### To be done:
Restrict the output to the lines below starting at the one that contains "The Blender Python" and ending at the one that contains "bm.faces.new((gi[i][j], go[i][j], go[i][j", and restate them word for word, both ends included.

** START **

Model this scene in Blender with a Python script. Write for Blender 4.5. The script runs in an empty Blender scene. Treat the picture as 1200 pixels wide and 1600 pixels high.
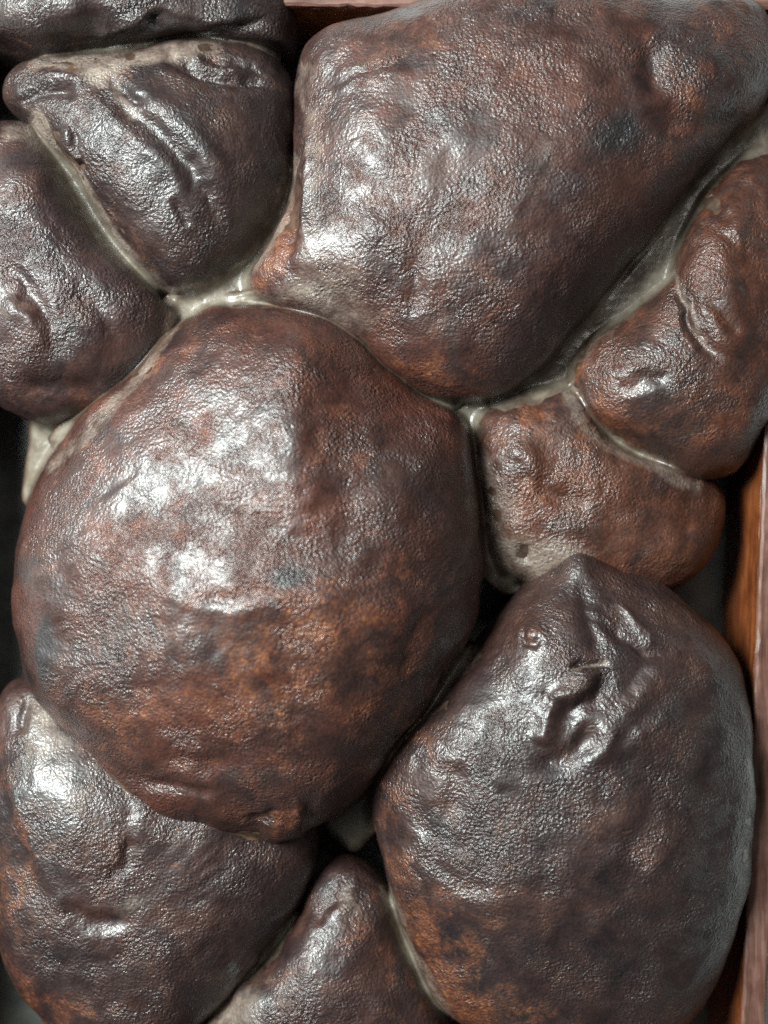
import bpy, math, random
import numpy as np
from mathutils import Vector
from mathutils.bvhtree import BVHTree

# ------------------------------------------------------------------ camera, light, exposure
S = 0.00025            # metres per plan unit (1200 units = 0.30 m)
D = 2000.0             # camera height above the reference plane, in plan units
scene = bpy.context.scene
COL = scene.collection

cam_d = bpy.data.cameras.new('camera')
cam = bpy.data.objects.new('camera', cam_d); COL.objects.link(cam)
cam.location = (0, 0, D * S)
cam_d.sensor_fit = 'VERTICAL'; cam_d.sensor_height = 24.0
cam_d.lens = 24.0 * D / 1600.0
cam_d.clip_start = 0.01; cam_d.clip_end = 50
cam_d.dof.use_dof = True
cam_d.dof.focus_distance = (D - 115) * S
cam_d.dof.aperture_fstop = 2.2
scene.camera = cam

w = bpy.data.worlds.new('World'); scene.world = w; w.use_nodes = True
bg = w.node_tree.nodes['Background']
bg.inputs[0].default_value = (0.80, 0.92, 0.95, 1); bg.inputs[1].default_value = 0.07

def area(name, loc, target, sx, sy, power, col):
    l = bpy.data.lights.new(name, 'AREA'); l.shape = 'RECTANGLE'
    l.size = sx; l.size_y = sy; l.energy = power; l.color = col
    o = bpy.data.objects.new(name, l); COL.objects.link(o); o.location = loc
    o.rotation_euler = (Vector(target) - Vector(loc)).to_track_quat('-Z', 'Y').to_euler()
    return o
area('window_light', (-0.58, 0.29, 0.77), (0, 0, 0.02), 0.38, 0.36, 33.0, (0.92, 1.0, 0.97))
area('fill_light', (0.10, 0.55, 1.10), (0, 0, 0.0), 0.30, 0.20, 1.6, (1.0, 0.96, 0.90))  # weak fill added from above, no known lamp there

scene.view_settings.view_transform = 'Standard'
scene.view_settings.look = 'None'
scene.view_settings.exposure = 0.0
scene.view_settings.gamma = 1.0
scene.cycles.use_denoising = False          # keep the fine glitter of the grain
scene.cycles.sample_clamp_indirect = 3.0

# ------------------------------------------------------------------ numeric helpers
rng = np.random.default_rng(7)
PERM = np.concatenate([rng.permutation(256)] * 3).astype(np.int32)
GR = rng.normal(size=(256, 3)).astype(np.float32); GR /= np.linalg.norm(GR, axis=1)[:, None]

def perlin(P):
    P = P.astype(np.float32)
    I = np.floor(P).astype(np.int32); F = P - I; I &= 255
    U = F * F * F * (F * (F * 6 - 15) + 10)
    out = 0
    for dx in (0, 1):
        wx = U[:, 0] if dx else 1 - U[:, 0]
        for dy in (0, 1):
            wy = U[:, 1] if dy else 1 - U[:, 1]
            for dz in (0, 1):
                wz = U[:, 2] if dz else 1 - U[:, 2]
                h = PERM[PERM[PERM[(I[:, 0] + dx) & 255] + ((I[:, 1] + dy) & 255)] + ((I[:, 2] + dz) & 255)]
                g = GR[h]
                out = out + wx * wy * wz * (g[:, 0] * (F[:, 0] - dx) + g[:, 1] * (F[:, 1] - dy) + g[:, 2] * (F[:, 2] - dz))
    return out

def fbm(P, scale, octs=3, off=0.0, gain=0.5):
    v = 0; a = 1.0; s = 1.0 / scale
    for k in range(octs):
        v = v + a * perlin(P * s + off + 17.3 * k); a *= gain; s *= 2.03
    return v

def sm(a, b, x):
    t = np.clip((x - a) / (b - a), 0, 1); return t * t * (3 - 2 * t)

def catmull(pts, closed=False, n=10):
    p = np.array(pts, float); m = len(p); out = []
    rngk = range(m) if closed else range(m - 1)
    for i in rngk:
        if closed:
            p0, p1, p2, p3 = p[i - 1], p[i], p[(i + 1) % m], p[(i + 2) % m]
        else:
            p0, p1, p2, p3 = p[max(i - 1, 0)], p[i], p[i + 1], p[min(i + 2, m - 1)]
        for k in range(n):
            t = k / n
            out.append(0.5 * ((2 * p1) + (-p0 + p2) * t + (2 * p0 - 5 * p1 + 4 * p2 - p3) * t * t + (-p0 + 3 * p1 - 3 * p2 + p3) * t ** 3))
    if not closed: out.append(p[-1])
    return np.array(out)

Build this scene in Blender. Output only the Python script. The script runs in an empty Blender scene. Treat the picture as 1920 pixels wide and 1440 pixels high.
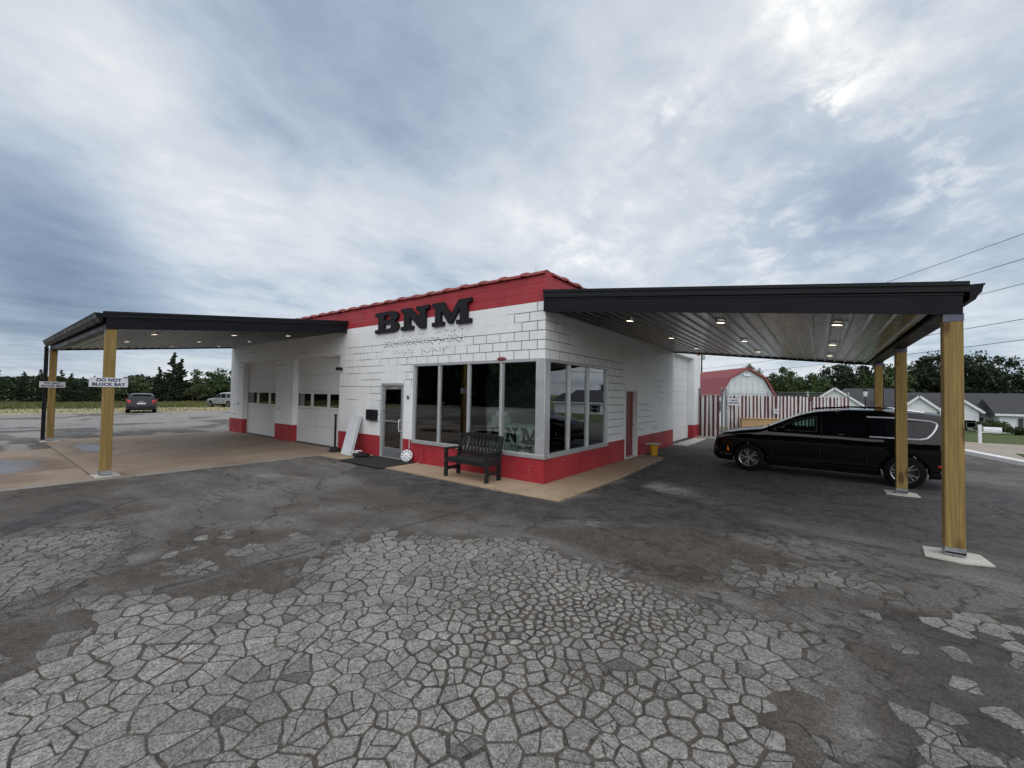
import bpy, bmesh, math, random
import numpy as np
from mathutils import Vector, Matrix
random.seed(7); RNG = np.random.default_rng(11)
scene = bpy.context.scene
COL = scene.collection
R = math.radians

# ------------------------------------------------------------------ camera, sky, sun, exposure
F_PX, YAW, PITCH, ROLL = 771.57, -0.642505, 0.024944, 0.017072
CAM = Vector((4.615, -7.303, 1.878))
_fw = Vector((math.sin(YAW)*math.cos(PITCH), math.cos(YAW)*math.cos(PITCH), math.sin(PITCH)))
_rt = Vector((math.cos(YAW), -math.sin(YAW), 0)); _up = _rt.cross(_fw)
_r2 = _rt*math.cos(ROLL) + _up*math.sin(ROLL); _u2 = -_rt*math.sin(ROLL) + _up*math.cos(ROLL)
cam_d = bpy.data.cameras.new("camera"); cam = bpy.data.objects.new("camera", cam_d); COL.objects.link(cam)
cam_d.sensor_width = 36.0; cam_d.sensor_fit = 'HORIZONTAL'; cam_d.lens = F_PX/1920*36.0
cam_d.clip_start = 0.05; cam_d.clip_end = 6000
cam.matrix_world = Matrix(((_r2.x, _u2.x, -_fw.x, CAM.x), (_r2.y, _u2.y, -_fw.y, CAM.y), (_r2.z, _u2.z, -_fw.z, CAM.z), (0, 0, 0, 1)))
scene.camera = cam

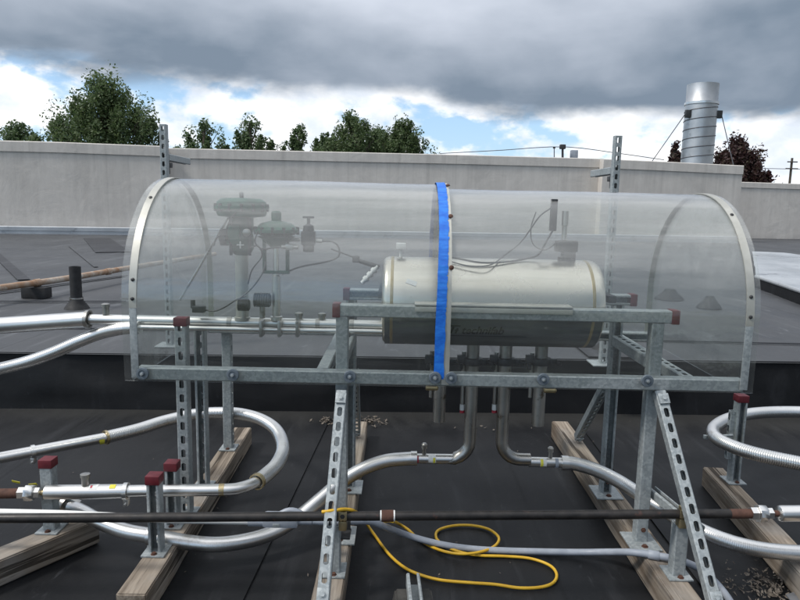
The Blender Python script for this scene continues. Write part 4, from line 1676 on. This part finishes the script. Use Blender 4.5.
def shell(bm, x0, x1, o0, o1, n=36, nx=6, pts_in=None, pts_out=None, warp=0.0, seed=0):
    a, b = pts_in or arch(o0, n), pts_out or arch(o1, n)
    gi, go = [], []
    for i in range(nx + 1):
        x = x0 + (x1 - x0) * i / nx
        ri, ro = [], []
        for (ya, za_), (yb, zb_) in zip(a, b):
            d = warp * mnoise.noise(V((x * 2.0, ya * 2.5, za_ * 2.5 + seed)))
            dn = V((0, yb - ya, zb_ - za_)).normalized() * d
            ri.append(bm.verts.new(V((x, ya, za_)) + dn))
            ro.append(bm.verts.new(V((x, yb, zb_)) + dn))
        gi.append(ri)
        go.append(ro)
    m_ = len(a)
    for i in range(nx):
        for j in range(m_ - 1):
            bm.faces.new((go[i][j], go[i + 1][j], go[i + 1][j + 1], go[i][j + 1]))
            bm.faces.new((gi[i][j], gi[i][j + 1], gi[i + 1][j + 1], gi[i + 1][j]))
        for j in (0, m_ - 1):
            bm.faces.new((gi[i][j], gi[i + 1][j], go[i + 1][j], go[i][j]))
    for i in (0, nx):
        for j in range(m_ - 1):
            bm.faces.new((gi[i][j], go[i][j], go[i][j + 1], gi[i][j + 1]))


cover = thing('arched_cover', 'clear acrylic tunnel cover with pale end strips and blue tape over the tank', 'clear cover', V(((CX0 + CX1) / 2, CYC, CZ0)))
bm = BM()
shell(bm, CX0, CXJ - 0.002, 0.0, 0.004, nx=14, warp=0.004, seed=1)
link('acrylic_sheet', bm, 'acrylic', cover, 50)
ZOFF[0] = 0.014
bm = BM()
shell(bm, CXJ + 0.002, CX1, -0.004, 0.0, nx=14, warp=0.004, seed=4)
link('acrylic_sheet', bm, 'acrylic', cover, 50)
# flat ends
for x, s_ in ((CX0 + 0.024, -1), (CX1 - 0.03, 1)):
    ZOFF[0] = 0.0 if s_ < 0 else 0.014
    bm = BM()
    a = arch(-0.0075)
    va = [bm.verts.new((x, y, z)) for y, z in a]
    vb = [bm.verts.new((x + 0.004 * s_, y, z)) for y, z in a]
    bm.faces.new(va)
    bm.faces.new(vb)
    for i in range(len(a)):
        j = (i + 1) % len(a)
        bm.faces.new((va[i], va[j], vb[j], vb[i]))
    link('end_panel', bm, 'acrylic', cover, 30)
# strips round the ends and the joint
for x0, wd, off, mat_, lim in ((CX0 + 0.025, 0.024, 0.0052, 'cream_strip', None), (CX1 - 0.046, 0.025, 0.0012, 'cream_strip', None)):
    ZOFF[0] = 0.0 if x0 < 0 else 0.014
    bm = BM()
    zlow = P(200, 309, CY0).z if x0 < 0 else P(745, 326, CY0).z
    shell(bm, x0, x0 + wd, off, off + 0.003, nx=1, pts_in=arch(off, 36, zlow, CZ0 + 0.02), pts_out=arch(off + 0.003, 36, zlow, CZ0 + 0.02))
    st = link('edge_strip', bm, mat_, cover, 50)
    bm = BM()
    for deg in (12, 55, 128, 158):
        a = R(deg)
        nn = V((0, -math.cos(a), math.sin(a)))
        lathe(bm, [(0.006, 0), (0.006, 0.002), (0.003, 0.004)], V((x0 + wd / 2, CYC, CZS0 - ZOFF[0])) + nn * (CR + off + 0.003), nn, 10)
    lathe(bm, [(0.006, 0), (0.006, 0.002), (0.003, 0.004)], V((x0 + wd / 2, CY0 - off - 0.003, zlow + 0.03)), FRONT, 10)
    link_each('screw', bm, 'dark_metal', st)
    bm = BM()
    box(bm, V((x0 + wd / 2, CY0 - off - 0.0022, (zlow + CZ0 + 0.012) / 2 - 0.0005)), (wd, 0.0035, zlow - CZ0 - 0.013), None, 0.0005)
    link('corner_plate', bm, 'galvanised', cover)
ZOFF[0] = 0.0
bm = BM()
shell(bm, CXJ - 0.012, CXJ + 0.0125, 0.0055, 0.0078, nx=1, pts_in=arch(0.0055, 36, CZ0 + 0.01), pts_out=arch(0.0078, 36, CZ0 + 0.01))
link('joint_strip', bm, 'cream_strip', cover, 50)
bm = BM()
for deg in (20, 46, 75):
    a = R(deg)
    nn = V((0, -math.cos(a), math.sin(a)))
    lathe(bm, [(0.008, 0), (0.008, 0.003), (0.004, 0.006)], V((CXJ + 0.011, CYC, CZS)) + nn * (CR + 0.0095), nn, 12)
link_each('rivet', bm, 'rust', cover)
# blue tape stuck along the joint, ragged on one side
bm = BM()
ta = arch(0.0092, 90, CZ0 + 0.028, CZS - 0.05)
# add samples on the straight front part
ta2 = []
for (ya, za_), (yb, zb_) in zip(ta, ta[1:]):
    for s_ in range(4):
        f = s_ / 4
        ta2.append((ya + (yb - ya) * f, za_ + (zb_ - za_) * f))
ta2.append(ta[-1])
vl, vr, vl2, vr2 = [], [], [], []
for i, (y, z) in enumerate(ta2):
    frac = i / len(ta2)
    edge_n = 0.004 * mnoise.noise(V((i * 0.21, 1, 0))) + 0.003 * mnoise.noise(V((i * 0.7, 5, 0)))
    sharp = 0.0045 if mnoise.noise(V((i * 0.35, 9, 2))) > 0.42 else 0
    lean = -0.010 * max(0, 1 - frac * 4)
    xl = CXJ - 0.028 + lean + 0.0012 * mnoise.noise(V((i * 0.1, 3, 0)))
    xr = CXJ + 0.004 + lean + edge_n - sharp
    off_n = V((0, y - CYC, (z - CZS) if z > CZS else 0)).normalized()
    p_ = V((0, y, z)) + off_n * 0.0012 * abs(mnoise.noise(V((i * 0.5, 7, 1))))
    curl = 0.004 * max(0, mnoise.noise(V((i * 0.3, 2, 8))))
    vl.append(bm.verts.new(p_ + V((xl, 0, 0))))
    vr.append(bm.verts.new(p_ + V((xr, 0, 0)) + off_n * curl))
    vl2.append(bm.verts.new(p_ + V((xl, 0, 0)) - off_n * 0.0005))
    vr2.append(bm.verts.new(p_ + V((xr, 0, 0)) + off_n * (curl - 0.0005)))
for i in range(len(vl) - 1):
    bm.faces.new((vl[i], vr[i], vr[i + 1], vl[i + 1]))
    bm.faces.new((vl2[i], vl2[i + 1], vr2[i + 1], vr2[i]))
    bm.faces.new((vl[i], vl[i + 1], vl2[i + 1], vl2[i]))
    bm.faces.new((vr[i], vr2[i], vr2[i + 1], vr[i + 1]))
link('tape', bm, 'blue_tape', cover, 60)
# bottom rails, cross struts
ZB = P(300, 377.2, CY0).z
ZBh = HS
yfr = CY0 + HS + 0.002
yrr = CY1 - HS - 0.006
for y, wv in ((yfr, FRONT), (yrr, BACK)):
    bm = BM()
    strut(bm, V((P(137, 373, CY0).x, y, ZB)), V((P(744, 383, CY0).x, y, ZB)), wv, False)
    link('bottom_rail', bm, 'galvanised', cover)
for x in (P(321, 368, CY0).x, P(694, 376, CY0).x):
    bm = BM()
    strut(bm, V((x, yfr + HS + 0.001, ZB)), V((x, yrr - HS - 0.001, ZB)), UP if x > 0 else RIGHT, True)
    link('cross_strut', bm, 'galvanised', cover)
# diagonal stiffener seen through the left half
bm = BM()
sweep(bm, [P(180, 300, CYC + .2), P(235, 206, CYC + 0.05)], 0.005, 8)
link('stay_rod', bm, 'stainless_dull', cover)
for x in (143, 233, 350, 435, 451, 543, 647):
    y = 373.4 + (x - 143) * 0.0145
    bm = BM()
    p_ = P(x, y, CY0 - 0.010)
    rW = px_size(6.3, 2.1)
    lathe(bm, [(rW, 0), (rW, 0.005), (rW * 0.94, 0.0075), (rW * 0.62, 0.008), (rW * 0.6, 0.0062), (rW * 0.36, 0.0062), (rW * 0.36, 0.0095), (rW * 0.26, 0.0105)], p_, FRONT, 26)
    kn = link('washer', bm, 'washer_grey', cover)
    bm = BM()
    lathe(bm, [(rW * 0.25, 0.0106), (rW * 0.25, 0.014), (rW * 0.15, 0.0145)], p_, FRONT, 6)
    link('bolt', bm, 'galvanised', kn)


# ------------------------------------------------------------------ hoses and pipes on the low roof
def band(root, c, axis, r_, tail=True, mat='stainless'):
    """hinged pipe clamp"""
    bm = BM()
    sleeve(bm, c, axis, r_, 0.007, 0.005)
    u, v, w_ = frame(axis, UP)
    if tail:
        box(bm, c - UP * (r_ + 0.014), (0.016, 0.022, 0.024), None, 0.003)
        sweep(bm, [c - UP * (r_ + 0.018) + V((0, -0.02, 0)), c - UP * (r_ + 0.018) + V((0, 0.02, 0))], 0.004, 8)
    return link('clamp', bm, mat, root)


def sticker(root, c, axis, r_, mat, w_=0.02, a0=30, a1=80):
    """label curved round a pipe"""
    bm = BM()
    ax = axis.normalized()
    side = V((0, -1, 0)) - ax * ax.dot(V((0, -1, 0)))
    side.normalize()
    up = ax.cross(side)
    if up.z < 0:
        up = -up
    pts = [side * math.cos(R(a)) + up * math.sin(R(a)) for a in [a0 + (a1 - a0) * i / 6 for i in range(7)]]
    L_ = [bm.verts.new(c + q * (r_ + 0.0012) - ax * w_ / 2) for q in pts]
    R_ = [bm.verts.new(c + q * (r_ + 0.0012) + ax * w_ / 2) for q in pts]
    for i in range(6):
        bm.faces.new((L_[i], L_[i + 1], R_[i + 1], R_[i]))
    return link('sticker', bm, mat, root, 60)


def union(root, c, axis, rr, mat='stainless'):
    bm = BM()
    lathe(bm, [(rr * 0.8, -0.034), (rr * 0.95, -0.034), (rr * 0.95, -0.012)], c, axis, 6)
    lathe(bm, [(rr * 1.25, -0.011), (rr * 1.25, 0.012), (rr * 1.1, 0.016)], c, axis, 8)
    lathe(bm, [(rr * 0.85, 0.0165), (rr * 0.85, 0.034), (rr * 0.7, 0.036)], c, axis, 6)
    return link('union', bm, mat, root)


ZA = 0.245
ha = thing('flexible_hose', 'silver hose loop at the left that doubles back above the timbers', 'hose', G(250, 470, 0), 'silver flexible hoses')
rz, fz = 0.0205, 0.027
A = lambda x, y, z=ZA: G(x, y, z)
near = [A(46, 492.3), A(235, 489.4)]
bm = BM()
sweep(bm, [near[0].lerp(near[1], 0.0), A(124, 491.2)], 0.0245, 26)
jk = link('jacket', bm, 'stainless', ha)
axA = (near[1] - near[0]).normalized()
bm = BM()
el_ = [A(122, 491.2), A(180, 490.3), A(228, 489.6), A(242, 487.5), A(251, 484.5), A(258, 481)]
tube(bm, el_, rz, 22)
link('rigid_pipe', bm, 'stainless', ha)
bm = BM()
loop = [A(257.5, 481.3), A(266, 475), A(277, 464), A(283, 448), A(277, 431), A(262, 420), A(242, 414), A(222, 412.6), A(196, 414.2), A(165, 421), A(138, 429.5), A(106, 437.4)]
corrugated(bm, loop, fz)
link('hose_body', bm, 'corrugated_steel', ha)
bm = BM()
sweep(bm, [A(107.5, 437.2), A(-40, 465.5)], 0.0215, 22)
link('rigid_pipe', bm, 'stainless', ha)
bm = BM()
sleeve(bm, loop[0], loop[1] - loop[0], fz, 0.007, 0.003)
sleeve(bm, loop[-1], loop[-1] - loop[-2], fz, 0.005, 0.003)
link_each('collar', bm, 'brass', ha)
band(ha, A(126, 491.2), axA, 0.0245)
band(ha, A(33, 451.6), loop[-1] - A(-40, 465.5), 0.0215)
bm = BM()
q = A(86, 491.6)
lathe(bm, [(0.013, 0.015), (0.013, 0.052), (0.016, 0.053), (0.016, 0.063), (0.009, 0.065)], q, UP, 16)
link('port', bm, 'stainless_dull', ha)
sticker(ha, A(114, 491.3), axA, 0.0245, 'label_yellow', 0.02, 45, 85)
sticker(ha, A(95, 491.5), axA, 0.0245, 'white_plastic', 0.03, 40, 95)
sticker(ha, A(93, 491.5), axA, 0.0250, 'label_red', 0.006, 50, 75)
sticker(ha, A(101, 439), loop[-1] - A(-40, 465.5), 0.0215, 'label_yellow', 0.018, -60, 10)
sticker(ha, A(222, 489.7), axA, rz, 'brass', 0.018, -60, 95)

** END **

### Reply to the exercise:
The Blender Python script for this scene continues. Write part 4, from line 1676 on. This part finishes the script. Use Blender 4.5.
def shell(bm, x0, x1, o0, o1, n=36, nx=6, pts_in=None, pts_out=None, warp=0.0, seed=0):
    a, b = pts_in or arch(o0, n), pts_out or arch(o1, n)
    gi, go = [], []
    for i in range(nx + 1):
        x = x0 + (x1 - x0) * i / nx
        ri, ro = [], []
        for (ya, za_), (yb, zb_) in zip(a, b):
            d = warp * mnoise.noise(V((x * 2.0, ya * 2.5, za_ * 2.5 + seed)))
            dn = V((0, yb - ya, zb_ - za_)).normalized() * d
            ri.append(bm.verts.new(V((x, ya, za_)) + dn))
            ro.append(bm.verts.new(V((x, yb, zb_)) + dn))
        gi.append(ri)
        go.append(ro)
    m_ = len(a)
    for i in range(nx):
        for j in range(m_ - 1):
            bm.faces.new((go[i][j], go[i + 1][j], go[i + 1][j + 1], go[i][j + 1]))
            bm.faces.new((gi[i][j], gi[i][j + 1], gi[i + 1][j + 1], gi[i + 1][j]))
        for j in (0, m_ - 1):
            bm.faces.new((gi[i][j], gi[i + 1][j], go[i + 1][j], go[i][j]))
    for i in (0, nx):
        for j in range(m_ - 1):
            bm.faces.new((gi[i][j], go[i][j], go[i][j + 1], gi[i][j + 1]))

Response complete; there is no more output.